======== Data records

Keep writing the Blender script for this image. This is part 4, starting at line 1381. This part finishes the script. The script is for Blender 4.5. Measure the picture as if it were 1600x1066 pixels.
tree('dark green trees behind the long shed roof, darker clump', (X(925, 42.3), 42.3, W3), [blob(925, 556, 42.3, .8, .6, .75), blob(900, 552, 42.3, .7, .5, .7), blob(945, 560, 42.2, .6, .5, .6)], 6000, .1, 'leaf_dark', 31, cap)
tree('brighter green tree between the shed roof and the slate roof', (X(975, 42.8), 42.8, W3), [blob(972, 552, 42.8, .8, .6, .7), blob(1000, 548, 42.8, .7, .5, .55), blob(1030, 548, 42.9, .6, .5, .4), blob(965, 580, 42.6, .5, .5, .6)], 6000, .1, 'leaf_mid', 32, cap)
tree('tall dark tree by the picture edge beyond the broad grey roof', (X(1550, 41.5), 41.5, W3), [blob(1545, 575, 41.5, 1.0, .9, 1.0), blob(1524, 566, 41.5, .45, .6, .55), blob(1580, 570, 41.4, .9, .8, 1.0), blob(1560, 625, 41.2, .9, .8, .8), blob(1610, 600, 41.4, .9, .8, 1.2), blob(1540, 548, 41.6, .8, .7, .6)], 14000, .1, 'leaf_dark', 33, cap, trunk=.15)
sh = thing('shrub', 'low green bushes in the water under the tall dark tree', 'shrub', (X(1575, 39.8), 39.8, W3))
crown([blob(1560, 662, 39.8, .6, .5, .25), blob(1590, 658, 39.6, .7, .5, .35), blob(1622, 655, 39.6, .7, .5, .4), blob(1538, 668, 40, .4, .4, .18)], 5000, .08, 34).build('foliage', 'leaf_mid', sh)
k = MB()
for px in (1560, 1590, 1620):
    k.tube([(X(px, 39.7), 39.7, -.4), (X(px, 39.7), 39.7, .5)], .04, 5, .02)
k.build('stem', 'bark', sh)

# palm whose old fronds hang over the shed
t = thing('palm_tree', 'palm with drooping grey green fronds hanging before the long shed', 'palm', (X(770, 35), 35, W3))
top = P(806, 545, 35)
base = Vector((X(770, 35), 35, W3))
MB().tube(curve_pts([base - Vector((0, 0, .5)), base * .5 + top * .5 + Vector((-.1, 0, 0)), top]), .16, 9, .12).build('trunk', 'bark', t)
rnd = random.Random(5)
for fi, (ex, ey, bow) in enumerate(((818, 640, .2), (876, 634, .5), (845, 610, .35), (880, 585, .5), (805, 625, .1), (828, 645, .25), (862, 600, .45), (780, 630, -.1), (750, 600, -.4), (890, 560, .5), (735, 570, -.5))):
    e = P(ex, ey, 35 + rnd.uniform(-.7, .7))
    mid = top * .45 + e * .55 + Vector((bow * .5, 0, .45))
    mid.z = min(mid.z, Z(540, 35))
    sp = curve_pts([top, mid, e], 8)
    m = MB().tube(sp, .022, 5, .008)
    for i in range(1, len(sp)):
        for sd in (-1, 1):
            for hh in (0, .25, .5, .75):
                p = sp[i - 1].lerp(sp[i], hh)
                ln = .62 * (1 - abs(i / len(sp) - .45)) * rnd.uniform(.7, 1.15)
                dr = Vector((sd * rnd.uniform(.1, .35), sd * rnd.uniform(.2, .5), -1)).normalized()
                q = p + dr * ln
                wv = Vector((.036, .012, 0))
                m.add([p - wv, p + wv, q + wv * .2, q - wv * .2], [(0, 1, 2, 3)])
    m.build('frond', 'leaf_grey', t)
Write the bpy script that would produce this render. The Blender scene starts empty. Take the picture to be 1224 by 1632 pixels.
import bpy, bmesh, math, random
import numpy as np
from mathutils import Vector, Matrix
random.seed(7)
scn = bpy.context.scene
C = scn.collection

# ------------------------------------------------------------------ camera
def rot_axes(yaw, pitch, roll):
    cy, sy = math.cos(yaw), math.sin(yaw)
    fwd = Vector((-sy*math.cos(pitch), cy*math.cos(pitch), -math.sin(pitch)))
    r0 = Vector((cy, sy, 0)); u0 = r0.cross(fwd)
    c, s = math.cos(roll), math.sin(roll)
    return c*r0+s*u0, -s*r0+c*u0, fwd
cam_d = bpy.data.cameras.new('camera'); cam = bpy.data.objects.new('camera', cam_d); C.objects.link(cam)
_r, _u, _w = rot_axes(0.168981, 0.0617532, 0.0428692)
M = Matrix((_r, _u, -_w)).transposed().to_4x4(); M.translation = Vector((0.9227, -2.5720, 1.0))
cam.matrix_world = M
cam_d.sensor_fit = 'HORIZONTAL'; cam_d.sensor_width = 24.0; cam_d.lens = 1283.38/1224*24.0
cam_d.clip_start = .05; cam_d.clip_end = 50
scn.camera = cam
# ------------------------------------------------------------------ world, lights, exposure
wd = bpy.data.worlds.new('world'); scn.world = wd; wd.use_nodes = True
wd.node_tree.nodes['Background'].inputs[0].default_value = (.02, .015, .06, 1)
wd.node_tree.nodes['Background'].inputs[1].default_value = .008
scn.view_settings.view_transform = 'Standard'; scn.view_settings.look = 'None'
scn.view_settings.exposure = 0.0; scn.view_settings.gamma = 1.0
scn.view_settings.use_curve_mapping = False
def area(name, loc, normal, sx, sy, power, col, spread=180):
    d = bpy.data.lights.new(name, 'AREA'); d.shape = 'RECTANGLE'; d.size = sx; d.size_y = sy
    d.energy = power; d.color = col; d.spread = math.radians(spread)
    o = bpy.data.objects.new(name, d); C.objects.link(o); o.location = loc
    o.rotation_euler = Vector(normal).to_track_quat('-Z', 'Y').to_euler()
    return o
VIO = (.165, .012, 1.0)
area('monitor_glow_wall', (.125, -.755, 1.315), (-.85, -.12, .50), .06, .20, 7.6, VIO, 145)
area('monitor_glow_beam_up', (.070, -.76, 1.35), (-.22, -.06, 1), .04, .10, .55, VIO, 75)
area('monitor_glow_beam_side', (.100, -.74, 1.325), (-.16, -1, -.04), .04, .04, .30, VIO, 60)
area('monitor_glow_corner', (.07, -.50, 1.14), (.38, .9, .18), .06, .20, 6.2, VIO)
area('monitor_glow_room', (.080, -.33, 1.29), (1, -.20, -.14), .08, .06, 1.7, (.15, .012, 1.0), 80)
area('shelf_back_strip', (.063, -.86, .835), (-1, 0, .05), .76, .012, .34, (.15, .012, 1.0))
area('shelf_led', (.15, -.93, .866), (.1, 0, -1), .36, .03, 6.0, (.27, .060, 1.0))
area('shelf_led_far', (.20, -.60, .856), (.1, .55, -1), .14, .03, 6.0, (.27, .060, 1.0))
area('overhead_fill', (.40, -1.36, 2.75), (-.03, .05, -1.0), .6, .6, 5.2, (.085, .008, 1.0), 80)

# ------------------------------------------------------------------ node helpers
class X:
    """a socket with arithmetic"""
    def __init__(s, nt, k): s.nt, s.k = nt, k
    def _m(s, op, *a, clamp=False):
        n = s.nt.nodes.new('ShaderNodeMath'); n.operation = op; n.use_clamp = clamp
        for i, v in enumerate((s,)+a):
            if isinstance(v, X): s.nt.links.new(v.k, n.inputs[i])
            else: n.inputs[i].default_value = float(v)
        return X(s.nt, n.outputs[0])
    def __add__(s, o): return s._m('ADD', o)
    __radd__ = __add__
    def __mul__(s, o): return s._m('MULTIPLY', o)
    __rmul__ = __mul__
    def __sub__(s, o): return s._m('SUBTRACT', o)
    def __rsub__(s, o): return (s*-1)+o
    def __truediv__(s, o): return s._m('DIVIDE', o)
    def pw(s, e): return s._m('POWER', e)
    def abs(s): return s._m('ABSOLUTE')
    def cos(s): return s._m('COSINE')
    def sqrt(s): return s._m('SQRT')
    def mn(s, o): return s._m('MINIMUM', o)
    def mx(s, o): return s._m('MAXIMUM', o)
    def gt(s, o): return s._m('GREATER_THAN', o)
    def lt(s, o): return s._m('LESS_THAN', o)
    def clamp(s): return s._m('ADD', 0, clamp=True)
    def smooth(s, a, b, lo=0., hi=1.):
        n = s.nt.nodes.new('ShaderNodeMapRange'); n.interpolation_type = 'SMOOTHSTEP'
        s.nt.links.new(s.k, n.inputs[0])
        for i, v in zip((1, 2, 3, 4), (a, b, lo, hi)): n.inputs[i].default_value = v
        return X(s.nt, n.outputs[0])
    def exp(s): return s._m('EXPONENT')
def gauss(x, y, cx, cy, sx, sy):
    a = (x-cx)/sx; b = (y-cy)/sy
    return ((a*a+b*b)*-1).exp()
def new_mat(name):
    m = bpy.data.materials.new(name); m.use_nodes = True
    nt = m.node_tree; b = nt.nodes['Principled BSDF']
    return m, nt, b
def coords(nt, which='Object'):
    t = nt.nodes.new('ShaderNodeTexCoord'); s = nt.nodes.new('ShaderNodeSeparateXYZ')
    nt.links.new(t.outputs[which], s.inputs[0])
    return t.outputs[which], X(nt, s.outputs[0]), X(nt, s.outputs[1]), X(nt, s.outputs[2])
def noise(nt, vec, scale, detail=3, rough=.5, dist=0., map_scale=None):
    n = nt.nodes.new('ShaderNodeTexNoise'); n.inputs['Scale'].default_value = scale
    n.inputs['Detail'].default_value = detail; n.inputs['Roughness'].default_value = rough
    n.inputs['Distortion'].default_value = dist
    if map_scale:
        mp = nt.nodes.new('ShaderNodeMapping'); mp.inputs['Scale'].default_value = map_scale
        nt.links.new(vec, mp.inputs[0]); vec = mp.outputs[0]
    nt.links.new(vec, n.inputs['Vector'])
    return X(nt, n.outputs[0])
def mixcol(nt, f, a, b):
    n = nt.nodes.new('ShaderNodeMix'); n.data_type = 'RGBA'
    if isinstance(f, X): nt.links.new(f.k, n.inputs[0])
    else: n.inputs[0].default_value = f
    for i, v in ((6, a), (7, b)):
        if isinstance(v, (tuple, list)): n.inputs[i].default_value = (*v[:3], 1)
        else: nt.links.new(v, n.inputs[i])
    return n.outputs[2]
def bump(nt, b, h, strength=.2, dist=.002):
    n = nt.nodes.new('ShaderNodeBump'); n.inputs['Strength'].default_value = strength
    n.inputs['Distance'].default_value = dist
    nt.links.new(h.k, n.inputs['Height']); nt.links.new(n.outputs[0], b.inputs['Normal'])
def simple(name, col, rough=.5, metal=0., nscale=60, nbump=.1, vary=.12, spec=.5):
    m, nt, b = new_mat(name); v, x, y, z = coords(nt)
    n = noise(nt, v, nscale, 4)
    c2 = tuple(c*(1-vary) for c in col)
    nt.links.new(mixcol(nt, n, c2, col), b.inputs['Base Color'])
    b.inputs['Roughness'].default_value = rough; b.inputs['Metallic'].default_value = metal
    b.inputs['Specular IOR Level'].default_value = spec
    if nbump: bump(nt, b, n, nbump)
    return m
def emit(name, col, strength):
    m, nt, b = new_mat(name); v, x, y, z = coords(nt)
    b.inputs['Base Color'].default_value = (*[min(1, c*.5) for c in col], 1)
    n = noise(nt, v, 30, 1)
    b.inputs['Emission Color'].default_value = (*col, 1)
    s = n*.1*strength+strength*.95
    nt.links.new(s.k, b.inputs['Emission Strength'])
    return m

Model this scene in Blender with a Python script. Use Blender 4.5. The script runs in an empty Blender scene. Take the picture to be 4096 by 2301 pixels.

================

**The task**
Look at the material above and copy, word for word, its lines from the first through the one containing "k.build('stem', 'bark', sh)".

**Output**
Keep writing the Blender script for this image. This is part 4, starting at line 1381. This part finishes the script. The script is for Blender 4.5. Measure the picture as if it were 1600x1066 pixels.
tree('dark green trees behind the long shed roof, darker clump', (X(925, 42.3), 42.3, W3), [blob(925, 556, 42.3, .8, .6, .75), blob(900, 552, 42.3, .7, .5, .7), blob(945, 560, 42.2, .6, .5, .6)], 6000, .1, 'leaf_dark', 31, cap)
tree('brighter green tree between the shed roof and the slate roof', (X(975, 42.8), 42.8, W3), [blob(972, 552, 42.8, .8, .6, .7), blob(1000, 548, 42.8, .7, .5, .55), blob(1030, 548, 42.9, .6, .5, .4), blob(965, 580, 42.6, .5, .5, .6)], 6000, .1, 'leaf_mid', 32, cap)
tree('tall dark tree by the picture edge beyond the broad grey roof', (X(1550, 41.5), 41.5, W3), [blob(1545, 575, 41.5, 1.0, .9, 1.0), blob(1524, 566, 41.5, .45, .6, .55), blob(1580, 570, 41.4, .9, .8, 1.0), blob(1560, 625, 41.2, .9, .8, .8), blob(1610, 600, 41.4, .9, .8, 1.2), blob(1540, 548, 41.6, .8, .7, .6)], 14000, .1, 'leaf_dark', 33, cap, trunk=.15)
sh = thing('shrub', 'low green bushes in the water under the tall dark tree', 'shrub', (X(1575, 39.8), 39.8, W3))
crown([blob(1560, 662, 39.8, .6, .5, .25), blob(1590, 658, 39.6, .7, .5, .35), blob(1622, 655, 39.6, .7, .5, .4), blob(1538, 668, 40, .4, .4, .18)], 5000, .08, 34).build('foliage', 'leaf_mid', sh)
k = MB()
for px in (1560, 1590, 1620):
    k.tube([(X(px, 39.7), 39.7, -.4), (X(px, 39.7), 39.7, .5)], .04, 5, .02)
k.build('stem', 'bark', sh)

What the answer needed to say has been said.